(Scripts that build scenes)
=-=-=-=-=

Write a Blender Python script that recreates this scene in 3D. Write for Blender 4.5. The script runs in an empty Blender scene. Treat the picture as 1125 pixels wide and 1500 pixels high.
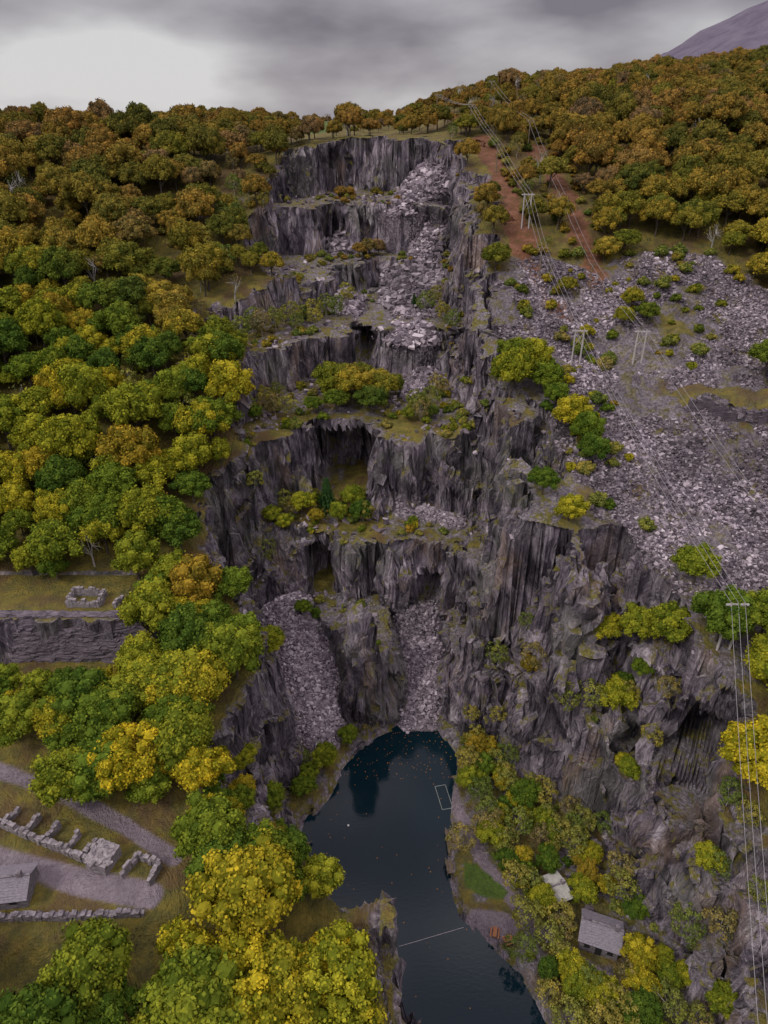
import bpy, math, random
import numpy as np
from mathutils import Vector
random.seed(7); rng=np.random.default_rng(11)
scene=bpy.context.scene
# ------------------------------------------------------------------ noise
TAB=rng.random((256,256)); TAB2=rng.random((256,256))
def vnoise(x,y,T=TAB):
    xi=np.floor(x).astype(np.int64); yi=np.floor(y).astype(np.int64)
    fx=x-xi; fy=y-yi; fx=fx*fx*(3-2*fx); fy=fy*fy*(3-2*fy)
    a=T[xi&255,yi&255]; b=T[(xi+1)&255,yi&255]; c=T[xi&255,(yi+1)&255]; d=T[(xi+1)&255,(yi+1)&255]
    return (a*(1-fx)+b*fx)*(1-fy)+(c*(1-fx)+d*fx)*fy
def fbm(x,y,o=4):
    s=0;a=.5;t=0
    for i in range(o):
        s=s+a*vnoise(x*2**i+17.3*i,y*2**i+9.1*i); t+=a; a*=.5
    return s/t
def cell(x,y,tilt=0.):
    xi=np.floor(x).astype(np.int64); yi=np.floor(y).astype(np.int64)
    best=np.full(x.shape,1e9); val=np.zeros(x.shape)
    for dx in (-1,0,1):
        for dy in (-1,0,1):
            cx=xi+dx; cy=yi+dy
            px=cx+TAB[cx&255,cy&255]; py=cy+TAB2[cx&255,cy&255]
            d=(px-x)**2+(py-y)**2
            v=TAB[(cy*7+3)&255,(cx*5+1)&255]
            if tilt:
                v=v+tilt*((x-px)*(TAB2[(cy*3+9)&255,(cx*11)&255]-.5)+(y-py)*(TAB[(cx*13+5)&255,(cy*3)&255]-.5))
            m=d<best; best=np.where(m,d,best); val=np.where(m,v,val)
    return val
def sm(a,b,x):
    t=np.clip((x-a)/(b-a),0,1); return t*t*(3-2*t)
def sdp(px,py,poly):
    d=np.full(px.shape,1e12); ins=np.zeros(px.shape,bool); n=len(poly)
    for i in range(n):
        ax,ay=poly[i]; bx,by=poly[(i+1)%n]; ex=bx-ax; ey=by-ay
        wx=px-ax; wy=py-ay
        t=np.clip((wx*ex+wy*ey)/(ex*ex+ey*ey),0,1)
        d=np.minimum(d,(wx-ex*t)**2+(wy-ey*t)**2)
        if ay!=by:
            c=((ay>py)!=(by>py))&(px<(bx-ax)*(py-ay)/(by-ay)+ax); ins^=c
    return np.where(ins,-1,1)*np.sqrt(d)
def capd(px,py,ax,ay,bx,by):
    ex=bx-ax; ey=by-ay
    t=np.clip(((px-ax)*ex+(py-ay)*ey)/(ex*ex+ey*ey),0,1)
    return np.sqrt((px-ax-ex*t)**2+(py-ay-ey*t)**2),t
# ------------------------------------------------------------------ terrain description (metres, pool surface z=0)
POOL=[(4,111),(12,110),(15.6,102),(13.4,87),(12,77),(13.3,68),(18,62),(22,58),(26,50),(27,36),(6,34),(5,46),(0,55),(-7,64),(-13,72),(-15.5,80),(-15.7,86),(-12,91),(-9,98),(-3,106)]
E0=[(4,114),(5,131),(12,131),(13,114),(17,106),(24,101),(31,92),(37,84),(41,68),(47,54),(49,36),(49,10),(7,10),(6,34),(5,46),(0,55),(-8,64),(-14,72),(-17.5,80),(-19,87),(-17,93),(-19,104),(-25,118),(-28,131),(-18,132),(-13,120),(-8,110),(-4,108)]
E1=[(-29,131),(-19,132),(-18.5,137),(-11.5,137),(-11,132.5),(5,132),(9,134),(16,130),(21,121),(20,114),(0,112),(-18,112),(-24,118)]
E2=[(-31,134),(-28,145),(-18,147),(-18,158),(-2,158),(-1,147),(8,145),(12,148),(20,144),(24,136),(21,124),(-29,124)]
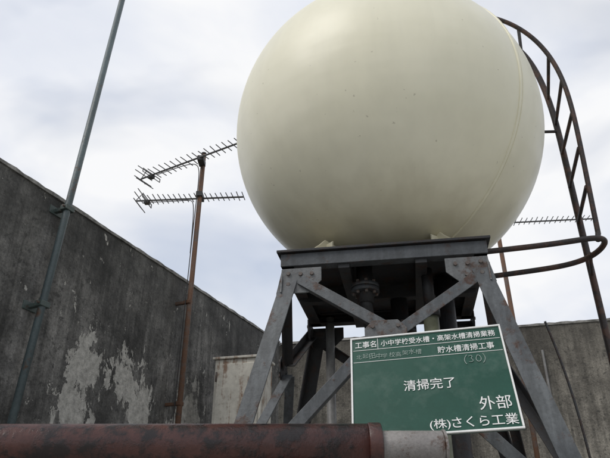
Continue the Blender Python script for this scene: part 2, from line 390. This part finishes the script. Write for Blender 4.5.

=-=-=-=-=

◆ Stated problem ◆
Find each line in the records holding the string "from" and show it.

◆ Completed task ◆
from mathutils import Vector
Continue the Blender Python script for this scene: part 2, from line 390. This part finishes the script. Write for Blender 4.5.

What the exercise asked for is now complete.